As for the city’s pro franchises, their fan bases are galvanizing, thanks to a thing called winning.

The Braves started learning how to win in the 90s, making the postseason for 14 consecutive years from 1991­–2005. And in basketball, the Atlanta Hawks strung together 10 straight playoff seasons although they have failed to make the playoffs the last two seasons.

As for the Falcons, it took them over 40 years to even manage back-to-back winning seasons. However, they did forge on to the playoffs in five of the last nine seasons. In 2016, they caught lightning in a bottle and advanced all the way to the Super Bowl.

However, the final two pieces that polished Atlanta’s reputation as a great sports town came within the last two-plus years—the arrival of Major League Soccer’s Atlanta United FC and the completion of the new Mercedes Benz Stadium.

Atlanta United FC kicked off its inaugural season in 2017 and shocked the national soccer world, leading the league in attendance by a country mile. The club has twice had the fourth largest soccer crowd in the world, once in September 2017 and again in March 2018. “We were ready for this,” says Eric Russell, an Atlanta native and United fan. “A lot of people in Atlanta are fans of European leagues and the National team and were just waiting to have a team of our own.

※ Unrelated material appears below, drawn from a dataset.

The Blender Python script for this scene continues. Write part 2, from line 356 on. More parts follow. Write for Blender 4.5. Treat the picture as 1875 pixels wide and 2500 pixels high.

“On the lower level and most of the mid-level nobody sits. One hundred percent of the game, nobody sits at all,” adds Russell. “You stand the whole game, you yell and scream, and chant. It’s loud, and obnoxious, and hilarious, and fun.”

The stadium itself is a modern marvel. Constructed at a cost of $1.6 billion, Mercedes Benz Stadium officially opened in the summer of 2017, just in time for the Chick-Fil-A Kickoff Game between Alabama and Florida State.

The home field for both the Falcons and United, it was designed to provide the proper atmosphere and dimensions for multiple sports. Arthur Blank, the owner of both pro teams made a point of stating that it would not be a football stadium with a soccer team playing on it, or vice-versa.

For football games, the stadium’s capacity stands at 71,000, but becomes more intimate for soccer games, with a normal capacity of 45,000. When converted to the smaller field, mechanized curtains close off the upper-deck seats, while several rows of football field-level seats retract to widen the playing surface for soccer.

The stadium also sports the now famous hexagonal retractable roof, a “halo” video board—the largest in the world—and perfect views of the field from practically any seat in the house.

However, one of the most distinguishing features to the stadium is the reasonably priced food. Mercedes Benz Stadium currently has the lowest food prices of any stadium in professional sports, a feature designed specifically with fans in mind. “We’ll be able to feed a family of four at our games for $27,” stated Steve Cannon, CEO of Arthur Blank’s family of businesses in a 2016 article posted on “That’s 60 to 70 percent cheaper than our competitors.”

Atlanta is a young city, with approximately 35 percent of the population ages 25 to 44 that energize the city’s vibrant bar scene, especially sports bars. Additionally, with so much of the population transplanted from other areas, it’s easy to find a sports bar catering to teams from your hometown. For instance, Buffalo Bills fans will feel right at home at the Whitehall Tavern on Peachtree Road, while New England Patriots fans meet regularly at Fado Irish Pub in Midtown, also one of the many soccer-friendly bars in the city.

College football fan, you say? No worries. Auburn fans watch the Tigers each Saturday at the Bucket Shop Cafe on Lenox Road, while Alabama fans meet up at Smith’s Olde Bar on Piedmont Avenue.

No sports-theme trip to Atlanta would be complete without stops at the College Football Hall of Fame Fan Experience on Marietta Street NW, or a chili dog and onion rings at The Varsity—an iconic Atlanta fast-food restaurant. Just be prepared to order when you hear the familiar phrase, “What’ll ya have?”